■ YOUR GOAL: Retype exactly the lines below, beginning with the first and ending with the line where "scene.camera = cam" appears.

######

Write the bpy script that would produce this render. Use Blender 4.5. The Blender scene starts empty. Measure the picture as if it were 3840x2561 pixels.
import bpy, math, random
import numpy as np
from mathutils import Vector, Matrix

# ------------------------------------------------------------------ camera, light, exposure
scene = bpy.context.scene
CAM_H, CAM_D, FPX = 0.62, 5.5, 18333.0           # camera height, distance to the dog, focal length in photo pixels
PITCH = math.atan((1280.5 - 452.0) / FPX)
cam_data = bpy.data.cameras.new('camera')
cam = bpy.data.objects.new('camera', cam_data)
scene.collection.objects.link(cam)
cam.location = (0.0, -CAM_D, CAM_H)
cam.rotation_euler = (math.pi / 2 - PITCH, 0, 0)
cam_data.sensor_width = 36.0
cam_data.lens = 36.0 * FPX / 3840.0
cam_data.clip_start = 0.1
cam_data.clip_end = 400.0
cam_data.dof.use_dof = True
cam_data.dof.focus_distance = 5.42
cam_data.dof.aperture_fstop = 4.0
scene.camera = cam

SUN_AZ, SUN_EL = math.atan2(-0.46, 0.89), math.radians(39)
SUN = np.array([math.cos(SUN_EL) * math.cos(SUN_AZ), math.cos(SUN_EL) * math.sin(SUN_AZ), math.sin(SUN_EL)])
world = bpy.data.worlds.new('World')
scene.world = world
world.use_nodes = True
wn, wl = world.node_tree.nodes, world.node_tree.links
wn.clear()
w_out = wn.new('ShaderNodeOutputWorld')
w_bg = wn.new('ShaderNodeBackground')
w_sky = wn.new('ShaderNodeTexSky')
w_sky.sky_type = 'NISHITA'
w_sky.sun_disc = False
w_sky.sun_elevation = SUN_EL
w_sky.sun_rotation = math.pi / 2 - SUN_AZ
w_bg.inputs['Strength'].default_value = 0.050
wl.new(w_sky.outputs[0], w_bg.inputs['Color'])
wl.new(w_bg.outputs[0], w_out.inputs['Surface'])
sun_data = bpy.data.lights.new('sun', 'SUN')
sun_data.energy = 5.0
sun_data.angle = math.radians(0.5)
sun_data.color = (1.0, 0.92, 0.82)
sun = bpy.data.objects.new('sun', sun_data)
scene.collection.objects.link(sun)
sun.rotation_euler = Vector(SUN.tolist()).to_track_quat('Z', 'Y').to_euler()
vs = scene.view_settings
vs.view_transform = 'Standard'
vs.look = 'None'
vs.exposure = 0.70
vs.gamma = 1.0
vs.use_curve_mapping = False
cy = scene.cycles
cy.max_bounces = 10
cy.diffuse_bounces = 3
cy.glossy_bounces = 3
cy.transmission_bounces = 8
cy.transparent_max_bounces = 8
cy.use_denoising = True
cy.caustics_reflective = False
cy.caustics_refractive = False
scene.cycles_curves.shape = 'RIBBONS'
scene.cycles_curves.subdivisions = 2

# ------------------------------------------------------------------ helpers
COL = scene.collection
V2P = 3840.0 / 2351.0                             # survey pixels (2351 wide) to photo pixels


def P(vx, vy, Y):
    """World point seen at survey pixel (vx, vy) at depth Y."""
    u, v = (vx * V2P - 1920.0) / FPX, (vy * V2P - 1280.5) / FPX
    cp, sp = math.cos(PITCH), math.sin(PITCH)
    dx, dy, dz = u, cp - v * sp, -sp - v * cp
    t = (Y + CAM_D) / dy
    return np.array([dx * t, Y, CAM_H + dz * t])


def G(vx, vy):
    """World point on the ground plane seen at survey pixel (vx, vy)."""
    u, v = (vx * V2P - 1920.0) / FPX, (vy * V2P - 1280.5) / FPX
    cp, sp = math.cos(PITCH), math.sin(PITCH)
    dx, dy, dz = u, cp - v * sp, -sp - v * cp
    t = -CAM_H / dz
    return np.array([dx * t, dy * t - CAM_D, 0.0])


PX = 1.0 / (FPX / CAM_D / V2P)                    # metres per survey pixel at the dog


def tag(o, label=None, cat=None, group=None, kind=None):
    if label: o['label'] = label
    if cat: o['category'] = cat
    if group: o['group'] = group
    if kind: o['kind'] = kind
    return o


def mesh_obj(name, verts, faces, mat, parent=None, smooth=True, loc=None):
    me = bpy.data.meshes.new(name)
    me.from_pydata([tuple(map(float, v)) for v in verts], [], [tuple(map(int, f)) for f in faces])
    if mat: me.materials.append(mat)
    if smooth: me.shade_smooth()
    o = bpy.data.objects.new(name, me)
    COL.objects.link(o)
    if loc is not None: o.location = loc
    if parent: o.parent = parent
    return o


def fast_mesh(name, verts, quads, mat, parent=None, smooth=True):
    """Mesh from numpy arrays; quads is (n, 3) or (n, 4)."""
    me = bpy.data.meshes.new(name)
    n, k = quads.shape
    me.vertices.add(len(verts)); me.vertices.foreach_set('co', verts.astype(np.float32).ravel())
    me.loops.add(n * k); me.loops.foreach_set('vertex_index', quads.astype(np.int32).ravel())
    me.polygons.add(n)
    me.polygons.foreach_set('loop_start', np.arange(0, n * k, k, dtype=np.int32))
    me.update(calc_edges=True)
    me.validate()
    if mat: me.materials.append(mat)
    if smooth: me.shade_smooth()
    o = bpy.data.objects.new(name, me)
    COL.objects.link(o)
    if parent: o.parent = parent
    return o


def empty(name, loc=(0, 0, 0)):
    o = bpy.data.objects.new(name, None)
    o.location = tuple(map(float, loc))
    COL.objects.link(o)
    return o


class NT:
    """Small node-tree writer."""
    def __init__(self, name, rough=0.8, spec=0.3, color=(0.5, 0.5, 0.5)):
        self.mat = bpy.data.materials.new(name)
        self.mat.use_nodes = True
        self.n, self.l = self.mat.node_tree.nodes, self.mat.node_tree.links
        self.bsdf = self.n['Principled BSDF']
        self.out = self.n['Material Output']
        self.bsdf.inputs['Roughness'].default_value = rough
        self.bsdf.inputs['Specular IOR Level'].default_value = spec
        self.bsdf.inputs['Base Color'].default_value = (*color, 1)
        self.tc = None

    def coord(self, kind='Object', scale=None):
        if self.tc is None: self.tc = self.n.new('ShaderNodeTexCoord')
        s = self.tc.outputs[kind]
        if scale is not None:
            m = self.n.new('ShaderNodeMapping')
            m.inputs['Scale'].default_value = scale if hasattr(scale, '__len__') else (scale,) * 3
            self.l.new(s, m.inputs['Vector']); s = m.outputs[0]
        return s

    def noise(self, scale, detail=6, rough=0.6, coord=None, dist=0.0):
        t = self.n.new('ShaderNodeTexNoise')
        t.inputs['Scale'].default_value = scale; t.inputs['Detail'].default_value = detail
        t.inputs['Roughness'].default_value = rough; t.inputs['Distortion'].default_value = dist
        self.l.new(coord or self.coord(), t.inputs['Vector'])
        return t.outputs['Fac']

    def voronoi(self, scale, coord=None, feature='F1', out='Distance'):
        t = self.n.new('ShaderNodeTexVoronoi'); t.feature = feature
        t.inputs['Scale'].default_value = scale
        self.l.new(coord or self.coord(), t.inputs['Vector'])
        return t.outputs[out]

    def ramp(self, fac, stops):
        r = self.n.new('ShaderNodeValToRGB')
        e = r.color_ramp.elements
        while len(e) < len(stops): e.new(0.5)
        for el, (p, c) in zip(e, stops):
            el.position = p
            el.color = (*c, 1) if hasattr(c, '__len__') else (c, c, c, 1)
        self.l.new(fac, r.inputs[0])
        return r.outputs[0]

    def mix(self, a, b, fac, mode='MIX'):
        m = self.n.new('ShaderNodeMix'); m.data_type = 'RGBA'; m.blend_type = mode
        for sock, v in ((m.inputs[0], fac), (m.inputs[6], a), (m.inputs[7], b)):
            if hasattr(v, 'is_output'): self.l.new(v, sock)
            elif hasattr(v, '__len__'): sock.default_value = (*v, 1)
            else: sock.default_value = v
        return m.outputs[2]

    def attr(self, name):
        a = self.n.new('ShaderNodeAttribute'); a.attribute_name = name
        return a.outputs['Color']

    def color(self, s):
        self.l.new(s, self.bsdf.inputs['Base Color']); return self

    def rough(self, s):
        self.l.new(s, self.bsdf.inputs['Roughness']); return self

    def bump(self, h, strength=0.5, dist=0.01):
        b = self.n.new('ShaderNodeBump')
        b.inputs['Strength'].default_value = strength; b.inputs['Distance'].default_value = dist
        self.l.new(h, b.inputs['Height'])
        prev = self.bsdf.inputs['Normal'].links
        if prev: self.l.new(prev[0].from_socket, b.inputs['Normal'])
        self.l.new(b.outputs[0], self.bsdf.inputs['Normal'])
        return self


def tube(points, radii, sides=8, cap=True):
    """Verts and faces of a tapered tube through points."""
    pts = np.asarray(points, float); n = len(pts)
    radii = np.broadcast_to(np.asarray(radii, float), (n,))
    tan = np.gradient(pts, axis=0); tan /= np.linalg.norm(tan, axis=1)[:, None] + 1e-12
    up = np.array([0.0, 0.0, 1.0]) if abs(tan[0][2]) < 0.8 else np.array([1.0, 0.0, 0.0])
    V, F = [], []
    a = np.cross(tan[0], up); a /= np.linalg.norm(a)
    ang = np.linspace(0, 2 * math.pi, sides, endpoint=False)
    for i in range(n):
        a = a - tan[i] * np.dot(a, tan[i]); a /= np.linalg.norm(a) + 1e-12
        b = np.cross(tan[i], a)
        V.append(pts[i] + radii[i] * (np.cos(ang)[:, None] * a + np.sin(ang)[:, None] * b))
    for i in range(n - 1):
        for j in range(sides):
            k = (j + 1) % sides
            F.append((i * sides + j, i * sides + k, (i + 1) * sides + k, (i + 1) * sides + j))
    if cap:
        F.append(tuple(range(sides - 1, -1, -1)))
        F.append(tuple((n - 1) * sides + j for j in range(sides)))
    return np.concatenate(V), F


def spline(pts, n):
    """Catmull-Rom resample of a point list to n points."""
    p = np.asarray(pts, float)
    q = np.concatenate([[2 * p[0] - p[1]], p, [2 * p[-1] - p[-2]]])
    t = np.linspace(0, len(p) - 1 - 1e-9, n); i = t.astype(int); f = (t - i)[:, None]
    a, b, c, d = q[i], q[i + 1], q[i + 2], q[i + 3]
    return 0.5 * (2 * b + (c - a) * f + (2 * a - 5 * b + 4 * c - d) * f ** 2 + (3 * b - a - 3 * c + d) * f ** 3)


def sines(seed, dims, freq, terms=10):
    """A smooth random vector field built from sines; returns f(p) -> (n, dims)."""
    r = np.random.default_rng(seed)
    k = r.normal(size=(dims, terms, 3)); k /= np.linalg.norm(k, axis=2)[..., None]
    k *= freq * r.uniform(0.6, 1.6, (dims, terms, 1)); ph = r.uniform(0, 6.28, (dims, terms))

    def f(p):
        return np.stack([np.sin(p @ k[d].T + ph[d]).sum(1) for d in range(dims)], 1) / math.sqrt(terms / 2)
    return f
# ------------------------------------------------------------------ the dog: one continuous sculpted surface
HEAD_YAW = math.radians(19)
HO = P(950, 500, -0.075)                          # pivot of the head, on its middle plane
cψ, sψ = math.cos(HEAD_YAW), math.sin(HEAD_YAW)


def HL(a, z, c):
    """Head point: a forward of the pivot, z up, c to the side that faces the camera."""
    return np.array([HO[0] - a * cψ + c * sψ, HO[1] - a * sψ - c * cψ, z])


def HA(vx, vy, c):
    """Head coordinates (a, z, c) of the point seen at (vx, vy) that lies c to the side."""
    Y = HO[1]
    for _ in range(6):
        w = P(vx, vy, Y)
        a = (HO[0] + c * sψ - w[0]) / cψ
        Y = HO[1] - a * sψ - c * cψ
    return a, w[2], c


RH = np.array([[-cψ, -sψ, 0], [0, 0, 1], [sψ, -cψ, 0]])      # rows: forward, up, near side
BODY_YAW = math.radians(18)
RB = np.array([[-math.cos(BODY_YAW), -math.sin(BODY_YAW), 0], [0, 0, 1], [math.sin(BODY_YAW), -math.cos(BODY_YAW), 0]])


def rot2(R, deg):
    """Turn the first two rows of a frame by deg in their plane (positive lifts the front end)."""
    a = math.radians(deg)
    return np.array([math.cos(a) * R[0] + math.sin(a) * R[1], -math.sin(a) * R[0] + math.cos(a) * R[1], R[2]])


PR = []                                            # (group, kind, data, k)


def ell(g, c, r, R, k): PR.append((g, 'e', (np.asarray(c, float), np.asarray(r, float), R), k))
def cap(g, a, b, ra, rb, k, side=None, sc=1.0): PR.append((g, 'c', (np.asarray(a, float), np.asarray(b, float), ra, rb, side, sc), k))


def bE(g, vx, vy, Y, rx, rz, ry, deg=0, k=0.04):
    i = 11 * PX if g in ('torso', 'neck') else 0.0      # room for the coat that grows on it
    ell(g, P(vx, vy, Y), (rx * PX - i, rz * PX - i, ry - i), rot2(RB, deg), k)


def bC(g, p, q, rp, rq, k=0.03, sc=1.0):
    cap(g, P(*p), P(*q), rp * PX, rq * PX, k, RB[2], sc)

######

■ TASK RESPONSE:
Write the bpy script that would produce this render. Use Blender 4.5. The Blender scene starts empty. Measure the picture as if it were 3840x2561 pixels.
import bpy, math, random
import numpy as np
from mathutils import Vector, Matrix

# ------------------------------------------------------------------ camera, light, exposure
scene = bpy.context.scene
CAM_H, CAM_D, FPX = 0.62, 5.5, 18333.0           # camera height, distance to the dog, focal length in photo pixels
PITCH = math.atan((1280.5 - 452.0) / FPX)
cam_data = bpy.data.cameras.new('camera')
cam = bpy.data.objects.new('camera', cam_data)
scene.collection.objects.link(cam)
cam.location = (0.0, -CAM_D, CAM_H)
cam.rotation_euler = (math.pi / 2 - PITCH, 0, 0)
cam_data.sensor_width = 36.0
cam_data.lens = 36.0 * FPX / 3840.0
cam_data.clip_start = 0.1
cam_data.clip_end = 400.0
cam_data.dof.use_dof = True
cam_data.dof.focus_distance = 5.42
cam_data.dof.aperture_fstop = 4.0
scene.camera = cam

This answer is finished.